例えばTさんの場合は、メールチェックの頻度が少ないという自覚があったので、「船の予約後30分に1回スケジュールの返信を確認する」を追加しました。
さらにアクションが決まったら、次回アセスメントチェックの日を決めます。この時は2ヶ月後に決めました。
つくったリストはgoogleスプレッドシートで共有しておきました。
経過
2ヶ月後、実際にもう一度アセスメントチェックをしてみると、自信を持ってできると◯をつけた項目が94%になっていました。

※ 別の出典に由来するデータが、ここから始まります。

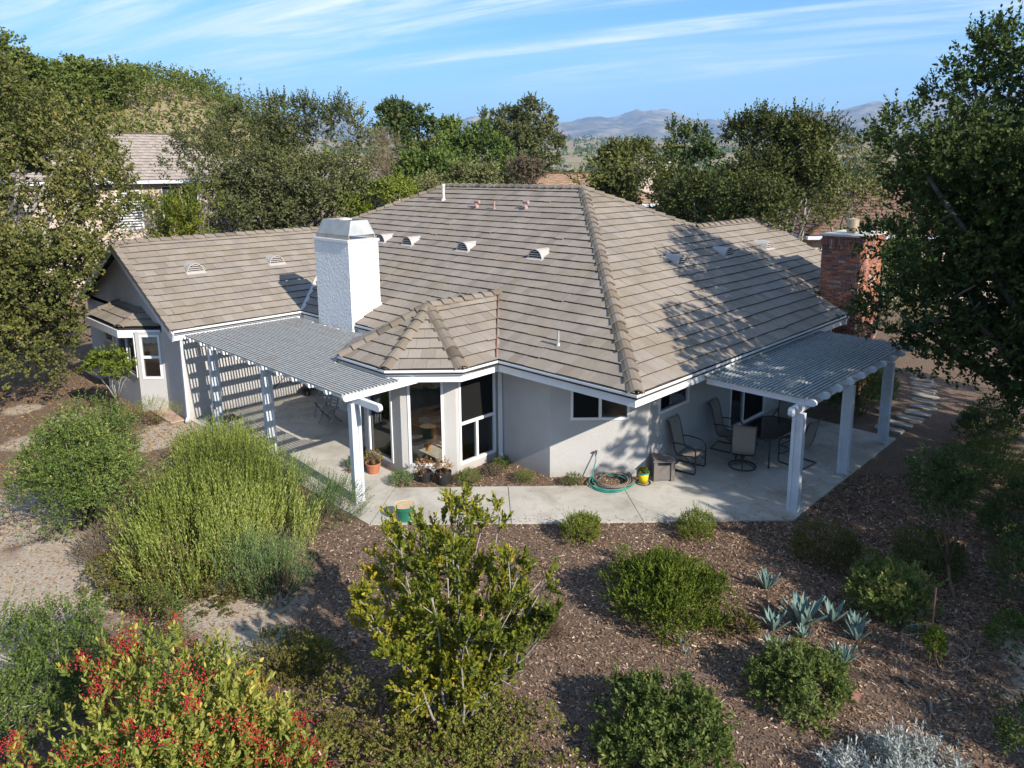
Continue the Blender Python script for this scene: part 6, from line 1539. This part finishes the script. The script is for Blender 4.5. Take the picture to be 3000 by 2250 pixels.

アセスメントの中にはうまく機能しないものや、なんでこんな項目を入れたんだろうというものもありましたが、それは見直しで修正します。必要に応じて付け足す場合もあります。
メリットは?
今回実際にやってみて感じたメリットは、やはりTさんの感情、特に自信があるかどうかにフォーカスして移行を進めたため、仕事のやらされ感をあまり感じさせずに、と同時に急に責任が重くなるという心理的負担をかけずに進められたことが良かったかなと感じています。心理的負担があるとミスしたりして生産性下がると思う。
最後に
アセスメント活用による業務移行は、業務を吐き出す人と受け取る人(あとファシリテーターがいればその人)との間で、コミュニケーションがしっかりとできることが大前提になっています。
「仕事は背中を見て学べ!」という理念をお持ちの方とは非常に相性が悪いです(というか無理)。
今回私もやってみて、改めて対話を重ねて、感情にフォーカスしながら仕事を進めていくことの大事さをあらためて学ぶことができました。
興味がある方はぜひ実践してみてはいかがでしょうか。